実写映画レビュー

【実写映画レビュー】研ぎ澄まされた“ふつう”が顧客を満足させる、『バクマン。』の王道とは…?

「ふつう」には、最大公約数的な需要がある。パクチーよりキャベツ、フェラーリよりカローラ、オタサーの姫より三茶のOL。三茶のOLは深夜にかまってツイートを連投しないし、LINEを既読スルーしただけでリストカットをほのめかしたりもしない。オタサーの姫と比べれば、ずっとカロリーを使わないでお付き合いができる。多くの男性にとっては。

 最大公約数を狙うというビジネス的な発想が鼻につくだろうか? しかし、そもそも原作『バクマン。』の成分の半分くらいは、顧客満足を最大化するための方法を説いたビジネス本である。顧客とはもちろん読者のこと。マンガを「芸術」ではなく、毎週定期的に生産・納品すべき「プロダクト」として捉え、その品質を向上させる方法を、ロジックで定量的に解説しているのが、本作の真骨頂だ。これをビジネス的発想と呼ばずして、なんと呼ぼう。

 原作における最高と秋人は、毎週の連載において、徹底的な研究・調査のうえでプロダクトを作り上げ、読者の反応を次の執筆回へと確実にフィードバックし、作品をブラッシュアップしてゆく。これは品質管理用語でいうところの、「PDCAサイクル」(Plan/計画→ Do/実行→ Check/評価→ Act/改善)というやつに近い。PDCAサイクルのメリットは、一周するごとに螺旋のごとく品質が向上していく点にある。
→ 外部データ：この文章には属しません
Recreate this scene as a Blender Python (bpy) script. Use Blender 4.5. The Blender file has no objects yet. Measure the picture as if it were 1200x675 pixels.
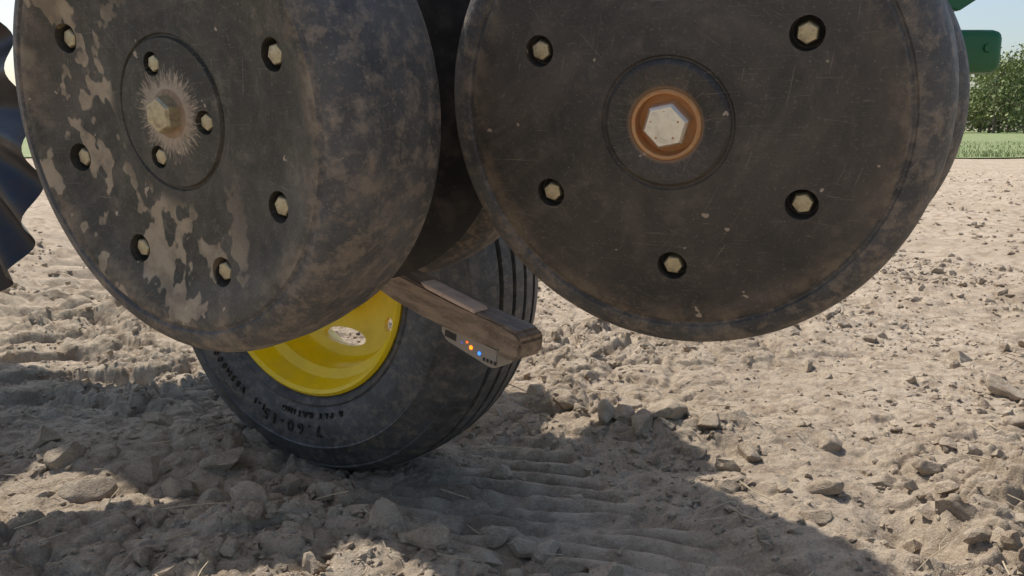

 映画版『バクマン。』は原作の一部しか切り取っておらず、かつ尺が2時間しかないので、最高と秋人によるPDCAサイクルはあまり描かれないし、描けない。
 その代わりに大根監督は、自らPDCAサイクルを実践した。脚本を実に20稿以上書き直したのだ。プロデューサーをはじめとしたスタッフとの間で交わされた評価と差し戻し、ディスカッション。改稿に次ぐ改稿。20周以上のPDCAサイクルを経て、脚本はブラッシュアップされた。考え尽くされた、「ふつう」の形に。
 つまり、映画『バクマン。』は原作の物語を忠実に映像化してはいないが、原作が提唱する「顧客満足を最大化するためのメソッド=PDCAサイクル」を忠実に実践して作られたプロダクトである。映画製作というメタなレイヤーにおいては、間違いなく「原作どおり」の作品なのだ。